Prostitutes 
          entering heaven
          
           By
          Fr. ROY CIMAGALA,
          roycimagala@gmail.com
By
          Fr. ROY CIMAGALA,
          roycimagala@gmail.com
          January 8, 2017
          LEST you get scandalized, it 
          was Christ himself who said so. Let us cite the exact quotation: 
          ‘“Which of the two did what his father wanted?’ ‘The first,’ they 
          answered. Jesus said to them, ‘Truly I tell you, the tax collectors 
          and the prostitutes are entering the kingdom of God ahead of you.’” 
          (Mt 21,31)
          Of course, the context was 
          the precious lesson Christ wanted to highlight as to what would 
          comprise fulfilling God’s will. He mentioned about two brothers. The 
          first was asked to work in the vineyard, and said no, but later on, 
          changed his mind and went to work. The second said yes, but actually 
          did not go.
          The precious lesson Christ 
          wanted to impart is that what really matters is doing and not simply 
          saying to do God’s will, even if at the beginning one declines to do 
          God’s will. An important part of this lesson is the need for 
          repentance and conversion in our life.
          So the prostitutes referred 
          to in this particular episode are those who repented and who actually 
          did what Christ wanted them to do. They did not enter as prostitutes, 
          but as sinners who have repented.
          A significant lesson we can 
          also gather from this particular story, and one that should serve as a 
          constant warning to all of us, is that we have to be most careful when 
          we think we are already good enough because of certain good things we 
          have or have done, but still have failed to be very faithful to God’s 
          will.
          This is the lesson embedded 
          in that saying that “the good is the enemy of the best,” that is the 
          very germ of that most insidious spiritual illness called spiritual 
          complacency and lukewarmness.

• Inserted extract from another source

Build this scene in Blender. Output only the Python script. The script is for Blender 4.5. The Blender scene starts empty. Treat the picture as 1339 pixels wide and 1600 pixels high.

That’s when we think we are good enough. 
          There’s no need to be better.
          We have to understand that 
          conversion is a continuing need for all of us. We can never say that 
          we are good enough and that we do not need further conversions. We 
          should not forget that we are all sinners even in the best condition 
          of our earthly life.
          For this to happen, we need 
          to be humble, which can be the result of the keen awareness of our 
          sinfulness. It’s when we think we are sinless or with little and 
          negligible sin that we fail to realize the need for conversion.
          We should never allow 
          whatever good we have done to lull us to think that we are good enough 
          and that we don’t need another conversion.
          I refer more to people who 
          have been doing good all these years, but somehow are stuck at a 
          certain point in their spiritual life. Doing good for them has become 
          a kind of set routine that is turning to be more mechanical than 
          spiritual, leaving an impressive shell but slowly being deprived of 
          substance, desensitizing them from the urge for another conversion.
          The mark of true saints is 
          precisely this hunger and thirst for repentance and conversion. 
          Whatever good they did humbled them instead of leaving them proud. 
          They knew who and what was behind all the accomplishments they made, 
          and were more keenly aware of their inadequacies, their mistakes, 
          faults, infidelities, etc.
          It’s not that they led a 
          miserable life of having a dark outlook in life and a negative 
          attitude toward their own selves. They were a happy lot, whose joy 
          sprang from their living and faithful union with God, their father, 
          but aware of their total dependence on God.
          It’s their driving love for 
          God and souls that keep them feeling always the need for penance and 
          conversion. It’s not just fear of sin and evil that provokes this 
          hunger. It’s love of God and souls. It’s this love that made them see 
          more things that they need to do. It’s this love for God and souls 
          that would make them feel that they have to go further than what so 
          far they have accomplished.
          This love has no limits. It 
          does not have the word ‘enough’ in its vocabulary. It always urges 
          them to do more to be more and better.
          That is why it is often 
          given as a spiritual advice that one forgets himself completely and 
          just thinks of God and the others. Not only that, but also that one’s 
          true growth and development toward human maturity and Christian 
          perfection is measured to the extent that one thinks of God and the 
          others and does things for them.
          It might be good to 
          replicate in oneself a true act of contrition that is involved in a 
          conversion of a prostitute.